Trotzdem sollten wir uns bewusst sein, dass vielleicht der dritte Urlaub im Jahr oder das nochmal größere Auto für viele Mitbürger schon jetzt nicht den Normalzustand darstellen. Unsere liebgewonnenen hohen Standards in allen Bereichen werden in der gewohnten Form vielfach wohl nicht aufrecht zu erhalten sein und da ist Realitätsverweigerung absolut fehl am Platz.

Unsere Demokratie muss es uns dennoch wert sein, nicht aufgrund eines ggf. etwas geringeren Wohlstands den undemokratischen Kräften im Land das Feld zu überlassen. Dieser Preis wäre zu hoch.

Uns muss klar sein: „Wenn die Klugen sich verweigern, werden die Dummen die Welt regieren!“ Dieses Verweigern sehe ich auch darin, dass man in der Regierung anscheinend teilweise lieber auf eventuelle Verbotsmöglichkeiten für bestimmte Parteien setzt, anstatt sich mit den Problemen, die offensichtlich in unserem Land bestehen und die die Menschen bewegen, zu beschäftigen Unsere Demokratie ist durch solches Handeln massiv in Gefahr. Wir können uns auf Dauer nur in Frieden entfalten, wenn wir uns der Schwierigkeiten annehmen und uns gegenseitig achten.
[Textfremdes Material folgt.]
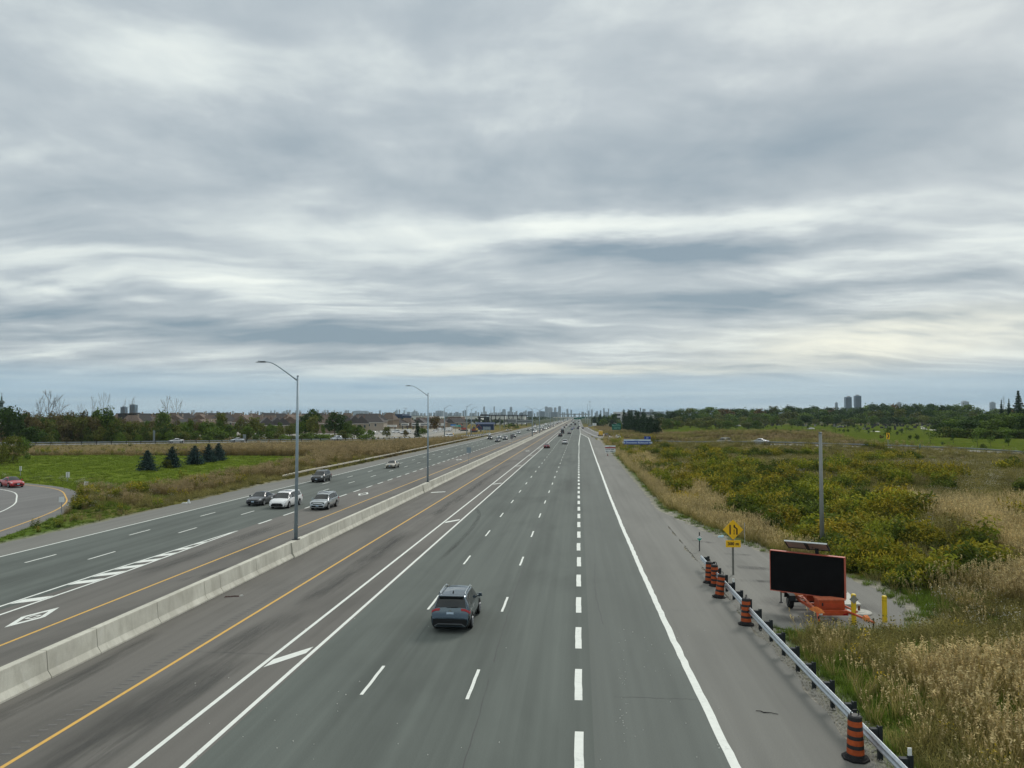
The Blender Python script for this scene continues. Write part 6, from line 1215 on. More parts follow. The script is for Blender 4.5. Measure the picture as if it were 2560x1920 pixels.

Hass, Lügen und Ausgrenzung dürfen keinen Platz finden, weder in der großen Politik noch in unserer Gemeinschaft. Freiheit entsteht dort, wo Menschen Vertrauen statt Misstrauen säen - und Mut statt Angst.

Heute erinnern wir an all jene, deren Leben durch Krieg und Diktatur zerstört wurde. Ihr Schicksal mahnt uns, wachsam zu bleiben - gegen jede Form der Verachtung, gegen jede Ideologie, die Menschen spaltet oder entmenschlicht.

Der Volkstrauertag ist nicht nur ein Blick zurück. Er ist auch ein Appell an uns, die Zukunft zu schützen. Wenn wir für Demokratie eintreten, wenn wir den Frieden mitgestalten und Verteidigung gemeinsamer Werte als Verpflichtung verstehen, dann ehren wir die Toten durch unser Handeln.

Ich danke Euch, dass Ihr heute hier seid - im stillen Gedenken, aber auch im Bewusstsein, dass Frieden und Freiheit keine Selbstverständlichkeit sind. Lasst uns gemeinsam dafür einstehen, dass diese Werte Bestand haben - für uns und für kommende Generationen.

Ich lege nun gleich im Namen der Gemeinde Bischoffen und der gemeindlichen Gremien einen Kranz hier am Ehrenmal nieder.

Ich danke für die Aufmerksamkeit und wünsche einmal mehr, viel Zuversicht für die Zukunft, alles Gute und ein schönes Wochenende. Vielen Dank!